NEA Continues Support for Charter Schools
by Jim Horn
Every year American public school educators send approximately
a billion and a half dollars to the National Education Association and over
half that amount to the American Federation of Teachers. The NEA’s latest
policy statement on charter schools should make every teacher wonder why
she is sending in those hundreds of hard-earned dollars every year to help NEA
and AFT misleaders to put a stake in the heart of public schools.
The corporate lawyers who write NEA policy have been dissembling,
dodging, and weaving for a long time on the subject of charter schools. With
this new policy statement, it is clear that that has not changed.
What has changed is the mass of qualifiers that NEA has
added, ostensibly to earn the organization’s continued blessing for charter
schools. If, however, the corporate
governing bodies do not abide by NEA’s list of wishes, then that could trigger
an NEA response that must have the charter industry quaking at the thought:
Unless both the basic safeguards and process detailed above
are met, no charter school should be authorized and NEA will support state and
local moratoriums on further charter authorizations in the school district.
Now mind you, this does not mean that NEA headquarters will
do anything or even threaten anything on its on if the charter industry ignores
NEA’s latest dissembling. What NEA will
do, however, is to not stand in the way of any NEA affiliate that wants to tie
its membership onto the tracks for the billionaires’ corporate charter
locomotive to flatten. Where is the NEA
and AFT leadership? They are, of course,
at the corporate education table, even if they have to sit underneath it and
beg for bones to be thrown to educators.
Based on past experience, we may expect the multi-billion
dollar charter industry to summarily ignore NEA’s pathetic statement on
charters, which is delivered without demand, without promised repercussions,
and with zero fanfare. NEA’s new
statement signals a policy that continues down the dead-end Democratic Party’s
Third Way, which has surely earned the label of Third Rail by now—following the
2016 election. NEA’s policy on charter,
in fact, is one that would never cause a Clinton to cluck.
And what happens if, by some miracle, NEA’s entire fanciful list
of conditions is met, thus making meaningless calls for moratoriums unnecessary
and any further pretense of charter outrage irrelevant? Not much.
Now the NEA statement supports “prohibitions against for-profit [charter] operation.”
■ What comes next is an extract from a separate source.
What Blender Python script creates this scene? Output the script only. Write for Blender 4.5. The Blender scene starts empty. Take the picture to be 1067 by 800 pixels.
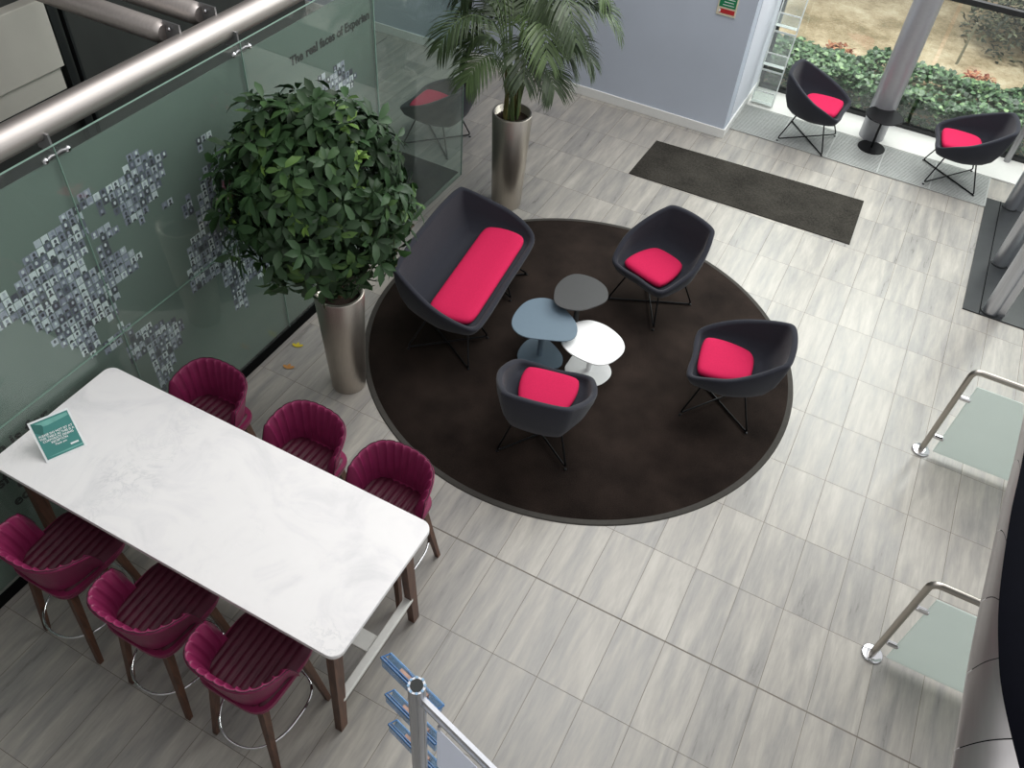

It is reasonable to ask, then, if for-profit charters are prohibited, will the
billions of public dollars that are now going to the charter industry stop
flowing into privatizers’ pockets.
Not at all. In fact,
the majority of charters have always been of the “non-profit” variety, with
only 13
percent of the nation’s 7,500 charters run by for-profit companies. Insisting that all charters become
“non-profit” will only guarantee that that state and local education dollars
will continue to fill the coffers of the charter industry, which thrives by
claiming “non-profit” status for their segregated cultural sterilization
schools based on the KIPP Model.
It matters not to a school system that must fire its
librarians to make payroll if, in fact, monies now being diverted to charters
go to a charter operator’s bank account that is designated as “non-profit.” In fact, the “non-profit” status guarantees
many tax advantages for the big donors and operators who view the paternalistic
“no excuses” charters as the urban education final solution.
Which brings us to the greatest weakness of the NEA policy
on charter schools. If all the items of
NEA’s wish list were realized, and that is a huge “if,” the charter industry’s corporate
colonization of urban schools by the 6,500 non-profit charters now in operation
would continue unabated. If all of NEA’s
fanciful wishes were met, hundreds thousands of children and thousands of their
missionary teachers would continue to suffer daily indignities and ongoing
dehumanization from white corporate school managers who pretend that callous
brutality is justified as a means to an end that always boils down to
performance on standardized tests and behavioral grade cards.
We have to wonder when the remaining members of AFT and NEA
will join those hundreds of thousands of educators who have already stopped their enabling of NEA’s
corporate education habit.
The magnanimous AFT affiliate Newark Teachers Union pitched in to help Newark charter teachers in distress when their school closed down leaving them without their contracted pay for July and August. Apparently, teachers who pay no union dues are also entitled to union representation.